Each member is a named sequence. Members are accessed with dot notation: drum_pattern.kick, drum_pattern.snare.


Gated members (on)

A multi-member flow can declare that one member only advances when another member’s current value is a live trigger. This is written with the on keyword between the member name and the colon:

flow pattern = {
    rhythm  : [!, _, _, !, !, _]
    melody on rhythm : [60, 63, 65]
}

When indexed with a trigger, rhythm advances on every tick as normal. melody only advances on the ticks where rhythm produces ! — it stays frozen on _ ticks.

import("stdlib")

flow pattern = {
    rhythm  : [!, _, _, !, !, _]
    melody on rhythm : [60, 63, 65]
}

process: {
    m = metro(dt=200ms)
    p = pattern[m]
    print(p.rhythm, p.melody)
    // rhythm advances each tick; melody only advances when rhythm is !
}

The gate member must appear before the gated member in the flow body — members are processed in order and the gate is read from the current tick’s already-resolved values.


Parameterized flows

Flows are functions. They can take parameters:

sustain_lvl = 0.7

flow envelope_data(attack_time, decay_time, release_time) = {
    attack:  [i = 0..100 : i / 100]
    decay:   [i = 0..50 : sustain_lvl + (1 - sustain_lvl) * (1 - i / 50)]
    sustain: [sustain_lvl]
    release: [i = 0..100 : sustain_lvl * (1 - i / 100)]
}

Parameters used inside generators must be resolvable at evaluation time.

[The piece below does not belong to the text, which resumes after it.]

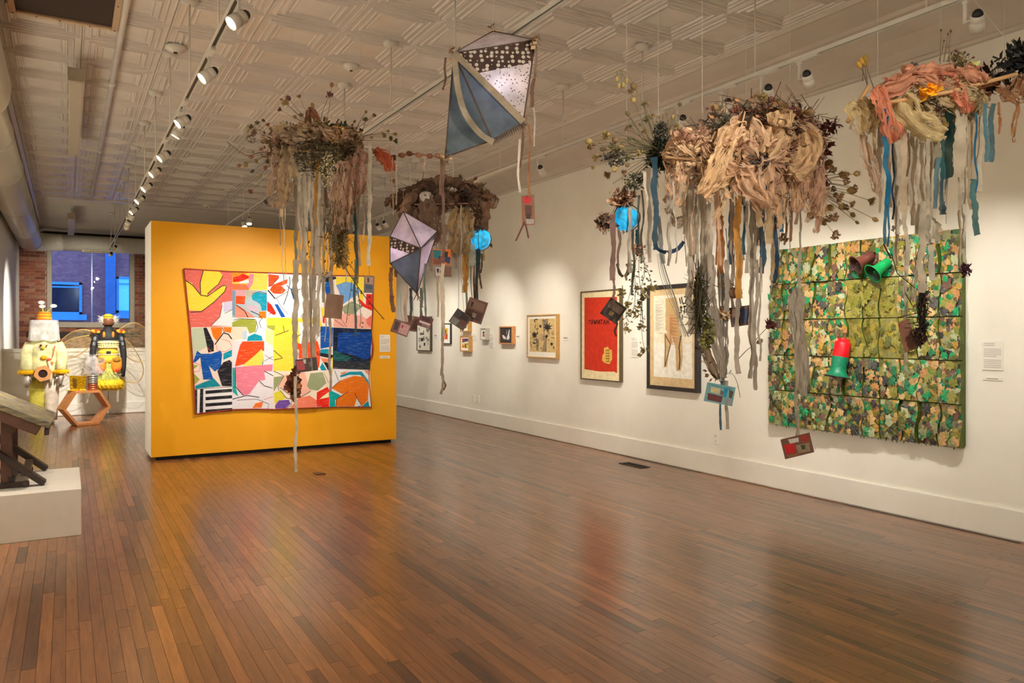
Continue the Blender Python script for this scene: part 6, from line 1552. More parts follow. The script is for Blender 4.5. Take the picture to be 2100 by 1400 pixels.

Flows with temporal elements

Flow slots can hold live temporal expressions — their values update on every tick of the temporal instance:

import("stdlib")

// Each slot is a running oscillator — values change each time they are read
flow oscs = [sine(1hz, dt=100ms), sine(3hz, dt=100ms)]

process: {
    m = metro(dt=300ms)
    print(oscs[m])    // alternates between the two live sines
}

Compound expressions involving temporals also stay live:

import("stdlib")

// scaled[0] oscillates between 0 and 128; scaled[1] is always 0
flow scaled = [sine(2hz, dt=100ms) * 64 + 64, 0]

process: {
    m = metro(dt=300ms)
    print(scaled[m])
}

Multi-member flows support live slots in any member:

import("stdlib")

flow osc_bank = {
    slow: [sine(1hz, dt=100ms), sine(2hz, dt=100ms)]
    fast: [sine(5hz, dt=100ms), sine(7hz, dt=100ms)]
}

process: {
    m = metro(dt=300ms)
    row = osc_bank[m]
    print("slow:", row.slow, "fast:", row.fast)
}

Dynamic parametric flows

Parametric flows can be called with temporal arguments. When a parameter changes value (because it is driven by a temporal source), the flow is automatically rebuilt with the new arguments on the next access:

import("stdlib")

flow mult = [1, 2, 4]
flow mixed(i) = [60 * i, sine(1hz, dt=100ms) * 12 + 60, 72]

process: {
    m0 = metro(dt=750ms)
    m  = metro(dt=250ms)
    mlt = mult[m0]          // advances through [1, 2, 4] every 750ms
    res = mixed(mlt)[m]     // mixed is rebuilt whenever mlt changes
    print(mlt, res)
}

The flow cursor is preserved across re-evaluations with the same arguments. When the argument changes, a fresh flow is built starting from index 0.


Flow access

Flows are indexed with brackets:

process: {
    scale = [i = 0..11 : 440 * pow(2.0, i / 12.0)]
    first_note = scale[0]
    fifth_note = scale[4]
    print(first_note, fifth_note)
}

Wrapping

Flows wrap automatically when indexed past their length:

flow seq = [10, 20, 30]
// seq[0] = 10, seq[1] = 20, seq[2] = 30
// seq[3] = 10  (wraps), seq[4] = 20, ...

Access modes

Index type Behavior
Integer Direct element at that index (wraps)
Float Nearest element of index, proportionally, between 0 and 1 (wraps if exceeds 1)
Trigger Advance to next element on trigger

Flow length

Use len() to get the number of elements:

flow notes = [60, 62, 64, 67, 69]

process: {
    print("length:", len(notes))   // 5
}

Combining flows

Flows can be transformed with generator expressions that reference other flows:

flow_a = [1, 2, 3, 4]
flow_b = [10, 20, 30, 40]

// Element-wise combination
combined = [i = 0..len(flow_a) : flow_a[i] + flow_b[i]]

// Scale every element
scaled = [i = 0..len(flow_a) : flow_a[i] * 2]

Flows in functions

Functions applied to flows operate element-wise:

add(a, b) = a + b

process: {
    result = add([0, 3, 5], [5, 2, 0])
    print(result)    // flow: [5, 5, 5]
}

This broadcasting principle lets the same function work on scalars and flows without special syntax.